An anti-pornography ordinance proposed for Cambridge, Massachusetts, appeared headed for defeat at the polls. With 35 of the 55 precincts counted, the vote was 8,178 against to 5,447 for. The remaining ballots were to be counted later. The measure would allow women who believe they have been hurt by pornography to sue anyone who makes, sells or buys obscene materials. The referendum divided feminists on the issue of censorship.
A former mayor and a town clerk taken hostage at knifepoint in Highland Lake, Alabama, by two escaped prisoners were released unharmed near the Georgia border, and police issued a nine-state alert for the fugitives. Frank Lucas, 46, the ex-mayor, and Harriet Cornelius, 48, were freed 10 miles southeast of Phenix City, police said. “We were threatened all the time with a knife,” said Lucas, adding that the escapees from a work crew were drunk Friday when they forced him and Cornelius out of Town Hall. The hostages were left tied up in the woods but Lucas said he worked his wrists free and found help at a farmhouse.
Michigan’s most senior state senator was charged with possession and delivery of cocaine and marijuana after a search of his Lansing apartment reportedly turned up small amounts of the two substances. State police said the arrest of Senator Basil Brown, 58, culminated a monthlong undercover investigation. A search warrant was obtained with the help of a prostitute who knew Brown, a spokeswoman for the state attorney general said. Brown, a Democrat from Highland Park, was free on bond pending a November 18 preliminary hearing of his case.

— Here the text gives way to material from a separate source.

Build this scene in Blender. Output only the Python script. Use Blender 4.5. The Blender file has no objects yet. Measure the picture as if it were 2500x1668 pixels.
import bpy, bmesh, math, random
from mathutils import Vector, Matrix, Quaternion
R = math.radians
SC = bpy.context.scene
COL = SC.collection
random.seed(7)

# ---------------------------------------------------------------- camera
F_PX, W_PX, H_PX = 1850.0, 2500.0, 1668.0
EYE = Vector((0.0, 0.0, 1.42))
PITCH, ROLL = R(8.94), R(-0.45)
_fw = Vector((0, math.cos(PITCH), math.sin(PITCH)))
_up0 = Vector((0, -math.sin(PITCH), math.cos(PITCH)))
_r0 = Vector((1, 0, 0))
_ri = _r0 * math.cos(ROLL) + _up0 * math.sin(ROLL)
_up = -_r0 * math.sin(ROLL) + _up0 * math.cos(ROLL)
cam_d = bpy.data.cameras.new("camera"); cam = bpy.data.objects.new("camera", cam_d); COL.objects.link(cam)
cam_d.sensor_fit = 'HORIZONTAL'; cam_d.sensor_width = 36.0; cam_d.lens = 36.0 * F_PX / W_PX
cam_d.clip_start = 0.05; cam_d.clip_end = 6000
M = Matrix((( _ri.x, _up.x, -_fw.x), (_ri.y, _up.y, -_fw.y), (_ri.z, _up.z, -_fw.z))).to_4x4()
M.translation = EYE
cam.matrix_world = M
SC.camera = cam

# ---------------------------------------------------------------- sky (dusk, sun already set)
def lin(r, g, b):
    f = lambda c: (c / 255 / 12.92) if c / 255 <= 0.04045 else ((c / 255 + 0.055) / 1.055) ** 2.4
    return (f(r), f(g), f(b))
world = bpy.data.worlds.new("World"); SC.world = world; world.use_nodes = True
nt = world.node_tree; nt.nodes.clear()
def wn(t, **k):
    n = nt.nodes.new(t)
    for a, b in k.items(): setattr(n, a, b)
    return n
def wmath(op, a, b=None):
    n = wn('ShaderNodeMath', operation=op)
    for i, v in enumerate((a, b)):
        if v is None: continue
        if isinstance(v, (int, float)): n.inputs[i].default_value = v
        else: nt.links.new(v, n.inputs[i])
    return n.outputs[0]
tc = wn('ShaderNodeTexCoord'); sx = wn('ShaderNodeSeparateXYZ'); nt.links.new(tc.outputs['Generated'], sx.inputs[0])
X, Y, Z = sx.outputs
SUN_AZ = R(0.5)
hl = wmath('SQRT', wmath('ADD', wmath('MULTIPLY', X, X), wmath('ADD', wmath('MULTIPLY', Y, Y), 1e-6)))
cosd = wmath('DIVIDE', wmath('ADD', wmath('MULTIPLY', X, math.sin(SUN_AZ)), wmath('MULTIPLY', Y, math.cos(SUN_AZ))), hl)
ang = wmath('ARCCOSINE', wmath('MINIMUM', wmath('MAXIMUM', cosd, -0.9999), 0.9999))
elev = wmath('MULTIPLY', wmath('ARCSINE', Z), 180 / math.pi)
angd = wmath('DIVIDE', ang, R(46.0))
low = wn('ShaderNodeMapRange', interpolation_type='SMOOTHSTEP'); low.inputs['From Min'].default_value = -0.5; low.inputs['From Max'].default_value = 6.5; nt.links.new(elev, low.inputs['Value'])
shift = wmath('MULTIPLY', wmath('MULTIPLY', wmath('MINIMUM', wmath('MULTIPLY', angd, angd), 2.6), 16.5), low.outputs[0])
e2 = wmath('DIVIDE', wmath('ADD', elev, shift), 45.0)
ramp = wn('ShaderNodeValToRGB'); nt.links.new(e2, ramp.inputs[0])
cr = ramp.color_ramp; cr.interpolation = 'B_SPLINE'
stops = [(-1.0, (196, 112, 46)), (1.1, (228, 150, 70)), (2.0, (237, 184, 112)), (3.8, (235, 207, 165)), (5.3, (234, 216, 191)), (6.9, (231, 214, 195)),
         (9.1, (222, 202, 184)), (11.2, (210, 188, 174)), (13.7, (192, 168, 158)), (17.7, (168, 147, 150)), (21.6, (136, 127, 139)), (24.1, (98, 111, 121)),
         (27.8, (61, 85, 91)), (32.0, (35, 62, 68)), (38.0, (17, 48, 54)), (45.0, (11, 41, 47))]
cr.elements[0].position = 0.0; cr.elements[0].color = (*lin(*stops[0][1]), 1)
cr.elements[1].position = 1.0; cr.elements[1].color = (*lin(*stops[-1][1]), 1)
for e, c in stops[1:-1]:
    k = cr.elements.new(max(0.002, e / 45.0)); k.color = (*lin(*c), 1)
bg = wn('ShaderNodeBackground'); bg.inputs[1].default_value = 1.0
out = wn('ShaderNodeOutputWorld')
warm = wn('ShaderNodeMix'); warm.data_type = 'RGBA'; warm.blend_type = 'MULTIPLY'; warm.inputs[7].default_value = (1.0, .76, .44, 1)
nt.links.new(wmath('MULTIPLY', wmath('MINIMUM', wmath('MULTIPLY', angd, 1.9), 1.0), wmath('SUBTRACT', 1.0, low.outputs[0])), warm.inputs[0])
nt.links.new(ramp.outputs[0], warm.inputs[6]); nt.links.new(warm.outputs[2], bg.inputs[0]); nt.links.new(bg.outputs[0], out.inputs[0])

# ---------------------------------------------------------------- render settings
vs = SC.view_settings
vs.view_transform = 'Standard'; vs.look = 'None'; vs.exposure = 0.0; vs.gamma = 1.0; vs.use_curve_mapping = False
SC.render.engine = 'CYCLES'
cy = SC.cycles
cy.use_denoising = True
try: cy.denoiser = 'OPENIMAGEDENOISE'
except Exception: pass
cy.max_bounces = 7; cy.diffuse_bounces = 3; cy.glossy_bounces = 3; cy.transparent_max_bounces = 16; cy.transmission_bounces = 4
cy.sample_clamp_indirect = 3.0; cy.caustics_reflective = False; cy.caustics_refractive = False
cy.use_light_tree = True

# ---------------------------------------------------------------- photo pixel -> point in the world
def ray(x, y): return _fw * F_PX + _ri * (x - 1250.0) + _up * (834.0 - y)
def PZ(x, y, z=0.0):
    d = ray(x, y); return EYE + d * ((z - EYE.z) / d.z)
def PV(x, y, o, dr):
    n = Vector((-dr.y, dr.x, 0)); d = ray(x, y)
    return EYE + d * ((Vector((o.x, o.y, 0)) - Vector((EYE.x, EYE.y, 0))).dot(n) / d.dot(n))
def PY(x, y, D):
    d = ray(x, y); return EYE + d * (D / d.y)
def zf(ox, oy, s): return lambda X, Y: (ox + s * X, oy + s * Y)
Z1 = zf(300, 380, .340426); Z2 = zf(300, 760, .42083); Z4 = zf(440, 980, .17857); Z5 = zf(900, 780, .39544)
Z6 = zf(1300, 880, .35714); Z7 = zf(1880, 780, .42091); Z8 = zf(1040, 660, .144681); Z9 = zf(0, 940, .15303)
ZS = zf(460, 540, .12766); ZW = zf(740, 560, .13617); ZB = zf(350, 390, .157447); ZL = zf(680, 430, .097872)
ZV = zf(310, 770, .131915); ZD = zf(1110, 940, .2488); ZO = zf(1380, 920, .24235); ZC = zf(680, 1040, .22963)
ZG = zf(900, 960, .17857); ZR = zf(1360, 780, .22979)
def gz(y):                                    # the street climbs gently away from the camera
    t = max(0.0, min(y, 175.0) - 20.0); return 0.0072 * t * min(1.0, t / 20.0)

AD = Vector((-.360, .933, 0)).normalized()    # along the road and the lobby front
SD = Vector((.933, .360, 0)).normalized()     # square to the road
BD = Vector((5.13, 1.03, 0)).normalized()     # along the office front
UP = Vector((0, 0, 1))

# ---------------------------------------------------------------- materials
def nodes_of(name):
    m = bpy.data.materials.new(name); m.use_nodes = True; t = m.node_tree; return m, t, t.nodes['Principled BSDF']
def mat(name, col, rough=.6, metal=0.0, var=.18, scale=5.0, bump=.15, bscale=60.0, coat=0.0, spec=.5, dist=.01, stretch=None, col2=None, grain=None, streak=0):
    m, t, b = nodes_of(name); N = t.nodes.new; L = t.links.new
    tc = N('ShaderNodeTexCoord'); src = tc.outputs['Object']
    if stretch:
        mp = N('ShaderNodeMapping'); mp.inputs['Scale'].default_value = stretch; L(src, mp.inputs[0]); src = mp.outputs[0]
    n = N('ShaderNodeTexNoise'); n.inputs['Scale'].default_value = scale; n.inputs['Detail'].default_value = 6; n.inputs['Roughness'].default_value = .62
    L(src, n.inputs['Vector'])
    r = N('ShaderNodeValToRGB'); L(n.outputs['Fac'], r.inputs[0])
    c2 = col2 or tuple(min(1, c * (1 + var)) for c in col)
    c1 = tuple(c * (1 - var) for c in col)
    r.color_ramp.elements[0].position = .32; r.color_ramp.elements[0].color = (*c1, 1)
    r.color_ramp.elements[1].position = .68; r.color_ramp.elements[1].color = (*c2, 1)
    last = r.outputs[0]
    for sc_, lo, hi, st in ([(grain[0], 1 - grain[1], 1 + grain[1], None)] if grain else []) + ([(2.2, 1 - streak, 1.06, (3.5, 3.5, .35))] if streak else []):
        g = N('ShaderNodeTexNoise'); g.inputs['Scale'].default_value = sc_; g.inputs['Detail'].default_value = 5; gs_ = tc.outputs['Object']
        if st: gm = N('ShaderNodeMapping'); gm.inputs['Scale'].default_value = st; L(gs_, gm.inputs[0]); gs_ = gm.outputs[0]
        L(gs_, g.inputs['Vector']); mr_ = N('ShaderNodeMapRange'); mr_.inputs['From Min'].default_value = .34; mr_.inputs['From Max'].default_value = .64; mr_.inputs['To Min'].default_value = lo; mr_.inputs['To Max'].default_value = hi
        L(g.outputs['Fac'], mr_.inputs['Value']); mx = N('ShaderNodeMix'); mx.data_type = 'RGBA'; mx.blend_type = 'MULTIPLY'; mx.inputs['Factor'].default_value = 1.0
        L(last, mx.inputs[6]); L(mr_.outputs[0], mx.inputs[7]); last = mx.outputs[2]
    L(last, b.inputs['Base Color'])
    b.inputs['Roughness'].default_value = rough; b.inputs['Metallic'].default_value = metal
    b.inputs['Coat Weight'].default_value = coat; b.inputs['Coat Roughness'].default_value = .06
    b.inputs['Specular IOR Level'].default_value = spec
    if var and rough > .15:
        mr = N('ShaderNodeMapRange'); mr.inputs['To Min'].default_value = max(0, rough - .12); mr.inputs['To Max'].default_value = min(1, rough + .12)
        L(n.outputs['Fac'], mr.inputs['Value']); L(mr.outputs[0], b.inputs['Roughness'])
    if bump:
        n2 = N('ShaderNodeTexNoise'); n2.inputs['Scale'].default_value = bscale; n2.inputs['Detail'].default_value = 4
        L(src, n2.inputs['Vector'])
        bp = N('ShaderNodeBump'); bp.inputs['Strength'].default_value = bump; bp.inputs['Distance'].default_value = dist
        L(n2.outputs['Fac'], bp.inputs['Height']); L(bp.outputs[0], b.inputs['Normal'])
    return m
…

A teen-ager was charged today with five counts of murder in the deaths of his parents, two brothers and a sister, the police said. The youth, Thomas V. Odle, 18 years old, of Mount Vernon, Illinois, was held pending arraignment Tuesday, Police Chief Ron Massey said. The youth, who was arrested without resistance at a Mount Vernon motel, was charged in the death of his parents, Robert and Carolyn Odle; his brothers, Sean, 13, and Scott, 10, and his sister Robyn, 14. The authorities said Scott Odle was strangled and the others were stabbed repeatedly. Their bodies were found at the family’s home Friday evening. No motive for the killings has been determined, Chief Massey said.
Floods that took the lives of 45 people and caused millions of dollars in property losses in Virginia and West Virginia were slowly receding yesterday as National Guardsmen sought to clear debris blocking 16 miles of roads. Gov. Arch A. Moore Jr. of West Virginia authorized the superintendent of the state police to deputize “sheriff’s departments, local police, conservation officers and, if necessary, individuals in the street” to help in the state’s relief efforts. President Reagan declared Virginia and Pennsylvania disaster areas, making Federal relief loans available.
The flooding, brought on by four days of heavy rains, was responsible for 22 deaths in West Virginia, 21 in Virginia and 1 each in Pennsylvania and Maryland, officials said. The American Red Cross of Greater New York announced yesterday that it had begun a campaign to raise $1.1 million for disaster relief in the next few months.
Recent rains in the East have eased the threat of a another dry summer in 1986, according to water experts who say that the severity of the drought in the region, with the exception of New York City, had also eased.
Paul Schierhorn’s rock musical “The News” closes at Helen Hayes Theater, NYC, after 4 performances.
Russia’s Garry Kasparov, at 22, becomes the youngest World Chess Champion ever with a 13-11 win over fellow countryman Anatoly Karpov.
Died:
Helen Rose, 81, American costume designer and clothing designer.
Mary MacLaren, 85, American actress (“Black Swan”), of respiratory problems.